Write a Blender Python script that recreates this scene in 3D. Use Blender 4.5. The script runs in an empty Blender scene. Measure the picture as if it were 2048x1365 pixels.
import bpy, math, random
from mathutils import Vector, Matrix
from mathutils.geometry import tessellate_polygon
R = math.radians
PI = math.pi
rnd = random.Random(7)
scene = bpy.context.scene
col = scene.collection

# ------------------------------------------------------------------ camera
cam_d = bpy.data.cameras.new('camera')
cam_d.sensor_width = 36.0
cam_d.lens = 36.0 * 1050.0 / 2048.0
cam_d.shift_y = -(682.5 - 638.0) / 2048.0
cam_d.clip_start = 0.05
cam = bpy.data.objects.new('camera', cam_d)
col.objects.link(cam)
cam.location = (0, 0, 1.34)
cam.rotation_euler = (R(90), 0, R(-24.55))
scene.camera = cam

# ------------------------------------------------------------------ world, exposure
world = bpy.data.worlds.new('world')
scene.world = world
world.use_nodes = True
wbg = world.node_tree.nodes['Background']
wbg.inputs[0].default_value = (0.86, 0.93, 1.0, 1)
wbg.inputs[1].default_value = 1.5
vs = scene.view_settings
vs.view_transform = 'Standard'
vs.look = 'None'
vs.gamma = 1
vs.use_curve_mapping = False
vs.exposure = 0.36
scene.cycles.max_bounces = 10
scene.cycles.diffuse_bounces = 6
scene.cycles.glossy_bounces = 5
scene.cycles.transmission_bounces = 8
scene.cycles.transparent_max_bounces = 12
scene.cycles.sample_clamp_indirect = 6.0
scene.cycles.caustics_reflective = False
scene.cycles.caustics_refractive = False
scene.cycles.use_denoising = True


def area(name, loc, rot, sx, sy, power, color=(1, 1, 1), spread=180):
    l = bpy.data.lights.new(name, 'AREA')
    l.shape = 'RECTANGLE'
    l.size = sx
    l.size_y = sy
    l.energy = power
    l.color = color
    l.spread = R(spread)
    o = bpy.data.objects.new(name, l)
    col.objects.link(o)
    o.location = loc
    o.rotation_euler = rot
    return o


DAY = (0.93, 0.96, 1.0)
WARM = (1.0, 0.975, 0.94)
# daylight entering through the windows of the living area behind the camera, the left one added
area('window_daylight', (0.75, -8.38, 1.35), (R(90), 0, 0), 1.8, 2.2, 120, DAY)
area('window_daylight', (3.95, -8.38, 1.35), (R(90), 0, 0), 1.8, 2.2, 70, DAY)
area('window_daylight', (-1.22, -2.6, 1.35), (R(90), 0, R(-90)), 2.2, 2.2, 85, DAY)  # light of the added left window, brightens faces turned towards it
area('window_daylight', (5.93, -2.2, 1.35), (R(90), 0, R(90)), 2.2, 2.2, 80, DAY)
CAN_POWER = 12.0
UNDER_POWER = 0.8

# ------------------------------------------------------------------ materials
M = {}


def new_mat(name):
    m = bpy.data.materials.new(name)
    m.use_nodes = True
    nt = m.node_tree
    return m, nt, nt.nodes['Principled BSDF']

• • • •

Problem requirements> Return exactly, please, the lines of the material from the first one down to and including the line where "col = scene.collection" appears.

Problem solution>
Write a Blender Python script that recreates this scene in 3D. Use Blender 4.5. The script runs in an empty Blender scene. Measure the picture as if it were 2048x1365 pixels.
import bpy, math, random
from mathutils import Vector, Matrix
from mathutils.geometry import tessellate_polygon
R = math.radians
PI = math.pi
rnd = random.Random(7)
scene = bpy.context.scene
col = scene.collection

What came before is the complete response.